Italian dockworkers stop armed shipments to Zionist Israel, Aug. 4, 2025.
On numerous occasions since Oct. 7, 2023, the Palestinian liberation movement has called for worldwide solidarity general strikes. On Feb. 6 and 7 of this year, dockworkers in a number of countries shut down docks to stop the shipping of weapons to Israel. But this is only the beginning of realizing the potential for more massive, global workers’ strikes against occupation and imperialist war.
Here. at the center of world imperialism, the most politically advanced forces — and our numbers are growing — must view making a general strike movement, or any other expression of the class struggle at home, intrinsically connected to the struggle of workers of the world, and in particular the liberation movements in the Global South. And this needs to be more than symbolic, but rather politically strategic, because it’s more than solidarity; it is the only way our class can prevail worldwide.

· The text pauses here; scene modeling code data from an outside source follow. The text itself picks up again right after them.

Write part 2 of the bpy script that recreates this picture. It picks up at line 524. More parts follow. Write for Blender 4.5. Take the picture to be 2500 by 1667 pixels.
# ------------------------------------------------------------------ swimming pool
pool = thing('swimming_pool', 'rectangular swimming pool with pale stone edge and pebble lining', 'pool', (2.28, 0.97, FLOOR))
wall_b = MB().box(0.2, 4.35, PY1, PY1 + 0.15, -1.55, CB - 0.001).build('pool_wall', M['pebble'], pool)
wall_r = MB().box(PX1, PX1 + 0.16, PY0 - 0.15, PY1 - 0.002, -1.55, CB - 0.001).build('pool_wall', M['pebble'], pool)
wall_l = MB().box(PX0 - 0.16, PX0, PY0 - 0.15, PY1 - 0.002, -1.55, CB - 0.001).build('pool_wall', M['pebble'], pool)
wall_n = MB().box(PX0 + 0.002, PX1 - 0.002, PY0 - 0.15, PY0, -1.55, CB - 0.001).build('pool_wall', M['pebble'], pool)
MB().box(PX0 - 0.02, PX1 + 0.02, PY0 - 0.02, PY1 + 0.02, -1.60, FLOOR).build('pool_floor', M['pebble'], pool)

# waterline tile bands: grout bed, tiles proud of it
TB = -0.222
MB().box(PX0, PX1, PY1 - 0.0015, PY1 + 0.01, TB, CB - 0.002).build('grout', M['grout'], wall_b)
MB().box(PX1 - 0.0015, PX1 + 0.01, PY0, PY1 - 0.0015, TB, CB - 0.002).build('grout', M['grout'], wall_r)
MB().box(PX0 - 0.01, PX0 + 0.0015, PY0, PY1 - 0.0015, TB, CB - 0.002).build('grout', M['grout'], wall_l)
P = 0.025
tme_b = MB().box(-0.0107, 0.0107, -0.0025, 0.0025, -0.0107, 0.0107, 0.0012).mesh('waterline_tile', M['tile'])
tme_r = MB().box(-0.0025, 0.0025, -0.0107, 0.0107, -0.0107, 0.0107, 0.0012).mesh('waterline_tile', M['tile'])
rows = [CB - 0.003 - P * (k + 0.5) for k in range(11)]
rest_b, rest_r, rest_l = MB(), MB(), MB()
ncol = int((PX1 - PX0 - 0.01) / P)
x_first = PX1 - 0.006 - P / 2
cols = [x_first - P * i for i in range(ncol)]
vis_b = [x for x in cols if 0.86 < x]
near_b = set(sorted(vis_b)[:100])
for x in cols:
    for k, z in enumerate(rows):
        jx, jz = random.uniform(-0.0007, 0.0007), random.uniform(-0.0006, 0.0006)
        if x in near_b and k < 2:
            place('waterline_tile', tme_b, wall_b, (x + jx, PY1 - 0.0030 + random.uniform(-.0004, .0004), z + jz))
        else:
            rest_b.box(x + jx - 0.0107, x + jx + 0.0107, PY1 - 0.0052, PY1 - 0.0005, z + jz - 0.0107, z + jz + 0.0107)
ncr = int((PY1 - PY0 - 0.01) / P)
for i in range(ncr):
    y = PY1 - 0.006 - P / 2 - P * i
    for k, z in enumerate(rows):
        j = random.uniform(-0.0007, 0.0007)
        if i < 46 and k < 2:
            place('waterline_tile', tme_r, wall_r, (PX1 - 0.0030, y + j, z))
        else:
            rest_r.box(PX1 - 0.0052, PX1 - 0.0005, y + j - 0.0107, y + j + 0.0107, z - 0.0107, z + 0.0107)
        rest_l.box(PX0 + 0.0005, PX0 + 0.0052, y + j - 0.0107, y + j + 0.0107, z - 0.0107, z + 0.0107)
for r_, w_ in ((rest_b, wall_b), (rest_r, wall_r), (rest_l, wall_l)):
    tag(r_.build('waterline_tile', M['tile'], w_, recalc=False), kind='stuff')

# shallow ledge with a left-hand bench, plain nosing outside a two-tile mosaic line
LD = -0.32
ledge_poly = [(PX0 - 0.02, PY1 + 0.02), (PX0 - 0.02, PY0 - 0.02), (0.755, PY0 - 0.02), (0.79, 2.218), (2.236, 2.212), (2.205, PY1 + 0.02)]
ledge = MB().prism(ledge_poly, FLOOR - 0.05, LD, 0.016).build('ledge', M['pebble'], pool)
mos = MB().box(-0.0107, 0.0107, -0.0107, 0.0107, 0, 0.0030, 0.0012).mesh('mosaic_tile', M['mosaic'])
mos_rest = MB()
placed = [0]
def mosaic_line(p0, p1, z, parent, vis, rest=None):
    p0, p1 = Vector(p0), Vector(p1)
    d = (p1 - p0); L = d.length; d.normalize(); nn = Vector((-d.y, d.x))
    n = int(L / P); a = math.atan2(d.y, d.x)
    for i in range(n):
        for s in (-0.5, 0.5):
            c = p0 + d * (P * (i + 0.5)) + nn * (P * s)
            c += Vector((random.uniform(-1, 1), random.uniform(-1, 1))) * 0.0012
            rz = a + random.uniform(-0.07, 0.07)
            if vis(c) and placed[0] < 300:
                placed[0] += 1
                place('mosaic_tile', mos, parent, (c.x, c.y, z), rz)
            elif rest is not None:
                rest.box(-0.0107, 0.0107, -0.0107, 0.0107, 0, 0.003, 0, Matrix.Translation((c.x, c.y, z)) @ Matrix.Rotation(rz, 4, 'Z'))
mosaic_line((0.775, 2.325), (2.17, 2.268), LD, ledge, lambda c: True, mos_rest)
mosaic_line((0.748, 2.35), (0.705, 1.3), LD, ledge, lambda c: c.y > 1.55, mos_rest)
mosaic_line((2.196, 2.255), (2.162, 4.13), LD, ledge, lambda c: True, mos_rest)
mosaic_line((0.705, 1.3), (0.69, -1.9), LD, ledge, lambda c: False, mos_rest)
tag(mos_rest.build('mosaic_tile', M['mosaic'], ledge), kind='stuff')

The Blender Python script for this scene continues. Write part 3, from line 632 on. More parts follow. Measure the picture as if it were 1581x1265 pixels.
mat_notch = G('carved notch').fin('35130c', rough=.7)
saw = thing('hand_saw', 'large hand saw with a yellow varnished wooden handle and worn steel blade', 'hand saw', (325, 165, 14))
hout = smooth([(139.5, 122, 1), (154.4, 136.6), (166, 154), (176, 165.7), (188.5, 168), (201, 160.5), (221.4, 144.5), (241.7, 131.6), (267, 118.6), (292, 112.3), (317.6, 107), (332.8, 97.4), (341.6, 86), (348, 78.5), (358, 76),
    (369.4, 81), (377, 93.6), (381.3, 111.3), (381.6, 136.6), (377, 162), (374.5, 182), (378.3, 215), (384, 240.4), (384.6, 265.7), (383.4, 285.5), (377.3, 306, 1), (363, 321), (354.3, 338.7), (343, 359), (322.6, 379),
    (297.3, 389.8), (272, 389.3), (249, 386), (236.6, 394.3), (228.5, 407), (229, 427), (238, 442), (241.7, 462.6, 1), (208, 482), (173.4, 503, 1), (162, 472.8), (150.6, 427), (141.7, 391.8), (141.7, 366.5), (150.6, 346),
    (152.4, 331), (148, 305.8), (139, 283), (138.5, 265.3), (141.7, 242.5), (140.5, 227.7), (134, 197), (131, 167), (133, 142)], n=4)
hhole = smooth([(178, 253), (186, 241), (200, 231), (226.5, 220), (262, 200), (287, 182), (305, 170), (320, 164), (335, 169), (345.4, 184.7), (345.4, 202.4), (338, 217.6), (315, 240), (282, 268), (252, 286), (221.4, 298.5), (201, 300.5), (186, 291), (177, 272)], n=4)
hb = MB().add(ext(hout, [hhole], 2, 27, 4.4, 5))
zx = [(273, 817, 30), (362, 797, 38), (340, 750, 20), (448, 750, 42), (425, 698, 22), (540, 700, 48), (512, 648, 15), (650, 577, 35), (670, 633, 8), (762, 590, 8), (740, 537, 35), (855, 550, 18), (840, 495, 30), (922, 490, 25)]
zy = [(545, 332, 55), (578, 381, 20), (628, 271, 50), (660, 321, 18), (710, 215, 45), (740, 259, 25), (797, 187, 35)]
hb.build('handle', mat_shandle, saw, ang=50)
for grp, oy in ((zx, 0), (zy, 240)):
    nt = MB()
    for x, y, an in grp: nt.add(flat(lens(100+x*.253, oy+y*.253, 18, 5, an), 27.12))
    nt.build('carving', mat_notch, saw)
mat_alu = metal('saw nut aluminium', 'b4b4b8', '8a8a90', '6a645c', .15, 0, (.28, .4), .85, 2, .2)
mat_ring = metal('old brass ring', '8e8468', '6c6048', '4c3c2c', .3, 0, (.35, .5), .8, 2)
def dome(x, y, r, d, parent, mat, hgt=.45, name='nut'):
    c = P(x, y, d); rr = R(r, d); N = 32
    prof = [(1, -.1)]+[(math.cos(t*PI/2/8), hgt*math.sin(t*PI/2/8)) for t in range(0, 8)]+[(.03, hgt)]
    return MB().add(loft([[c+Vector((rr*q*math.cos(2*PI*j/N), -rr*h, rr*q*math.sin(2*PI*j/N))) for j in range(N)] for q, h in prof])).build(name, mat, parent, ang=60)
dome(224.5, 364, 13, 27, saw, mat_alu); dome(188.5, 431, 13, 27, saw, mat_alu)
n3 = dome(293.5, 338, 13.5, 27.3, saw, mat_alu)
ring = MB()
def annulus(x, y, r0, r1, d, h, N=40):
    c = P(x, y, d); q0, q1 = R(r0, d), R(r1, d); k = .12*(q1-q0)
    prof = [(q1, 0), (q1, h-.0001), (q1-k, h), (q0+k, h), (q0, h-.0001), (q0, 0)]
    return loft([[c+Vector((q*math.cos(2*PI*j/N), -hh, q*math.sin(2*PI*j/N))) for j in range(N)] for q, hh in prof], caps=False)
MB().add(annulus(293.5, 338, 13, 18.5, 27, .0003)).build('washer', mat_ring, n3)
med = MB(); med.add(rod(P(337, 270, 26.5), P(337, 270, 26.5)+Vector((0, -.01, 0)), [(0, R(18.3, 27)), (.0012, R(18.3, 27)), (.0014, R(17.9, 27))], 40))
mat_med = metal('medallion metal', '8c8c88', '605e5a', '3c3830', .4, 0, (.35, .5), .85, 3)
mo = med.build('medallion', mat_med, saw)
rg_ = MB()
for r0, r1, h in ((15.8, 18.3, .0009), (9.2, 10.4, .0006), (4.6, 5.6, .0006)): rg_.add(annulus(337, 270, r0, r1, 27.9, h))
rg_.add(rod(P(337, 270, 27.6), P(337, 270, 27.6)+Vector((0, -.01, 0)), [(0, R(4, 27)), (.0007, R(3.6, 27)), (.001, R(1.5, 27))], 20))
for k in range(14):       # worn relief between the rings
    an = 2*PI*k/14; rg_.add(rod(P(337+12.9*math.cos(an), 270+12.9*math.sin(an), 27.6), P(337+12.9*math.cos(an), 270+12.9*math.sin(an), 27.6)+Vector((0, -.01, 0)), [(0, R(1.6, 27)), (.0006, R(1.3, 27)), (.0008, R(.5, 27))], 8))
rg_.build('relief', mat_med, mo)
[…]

There can be no denying, and no tolerance for the denial, that more than ever the class struggle is global. This fact is more than a theoretical principle or a future aspiration. This is a practical and immediate reality. The class struggle everywhere is interconnected, interactive and interdependent. To proceed in our work as though it is otherwise weakens our class and helps the class enemy.
All of these things and more can be accomplished, but only if going forward there is forged a level of unity among like-minded revolutionaries that corresponds to the world crisis and the urgent needs that this has crystallized for the world class struggle.
The writer is Workers World Party’s First Secretary.